磯田道史の「磯田道史と日本史を語ろう」(文春新書:2024年1月20日第1刷発行)を読みました。
この本の中身は愉快すぎるほど、はっきりしている。私が日本国内の「その道の達人」の方々と出会って「日本史の論賛」を大いに自由にやった対話集である。「対話本は中身が薄い」は嘘である。対話本は見かけ上、会話調が冗長に感じるだけで、中身は深い。それはなぜか。はっきりしている。専門家が一人で自著を書くと、答えたくない問い、答えにくい裏話は避ける。ところが対話本では聞かれれば話してしまう。本書には、徳川宗家の当主ご自身が、家康の女性観について話し、子孫として論評した部分さえある。歴史の風景は、人によって見え方が違う。直系の子孫として歴史人物を見た場合、あるいは時代劇を演じた俳優が歴史について気づいた事柄などは、歴史家の私も、ハッとさせられることが多い。
女優の杏さんが目を輝かせて坂本龍馬や新選組について語り、誰も知らないようなマニアックな幕末女性の生きざまを論じている箇所もある。杏さんは幕末史を見ると「一日一日を大切に生きたい」と思い、「明日への元気をもらえ」るという。さらに、この本には、この国の本物の巨匠が登場する。巨匠たちはいつも歴史語りの達人だった。巨匠中の巨匠、作家・浅田次郎さんとの出会いは、私の貴重な宝物である。「結局、新選組というのは、コンプレックスの塊なんですよ」。そうズバリと言われたときの衝撃は今も忘れられない。中村彰彦さんは「勝者の薩長史観」に異論を唱え「会津や旧幕の視点」を重んじた先駆けの人であり、屈指の歴史知識を持つ。会えば泉の如く史論が湧いた。出口治明さんはビジネス界出身の方であり、私にとってその歴史観察は新鮮であった。

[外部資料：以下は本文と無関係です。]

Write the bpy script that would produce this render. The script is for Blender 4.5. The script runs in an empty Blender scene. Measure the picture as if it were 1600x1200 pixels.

養老孟司さんは別格の人物である。歴史家の目から見て、この国には「人とは思えぬ天才を超越した超人天才」が数人だけはいると感じる。養老さんは間違いなく、そういう超人の一人である。発想がすごい。「私は関東大震災が次の太平洋戦争に関係していると思います」とおっしゃられた。首都東京で焼け野原と死体の山をみてしまったら、人間の脳は無意識に「もういいや」と死を軽くみるようになる。もう一度、空襲されて同じ風景が首都に現れた。人間の脳内の風景は現実世界に出現してしまう。それを指摘された対談が、この本には載っている。
思えば平成までは、超人天才はこの国にももっと多く棲息していた。ここには、堺屋太一さん、半藤一利さんといった、もうこの世にはいない超絶した記憶力と論評力のレジェンドの、今となっては聞けない貴重な語りが収録されている。読み返すうちに、私は泣けてきた。私一人では行けないあの「日本史の知の蘊奥」に連れて行ってもらった一瞬の幸福の時を思い出して、頬を涙が伝ってきた。読者諸氏と、この至福の時間の雰囲気を、この書物でともにしたい。
以上、磯田道史の「私一人ではわからない日本史のその奥へ」より。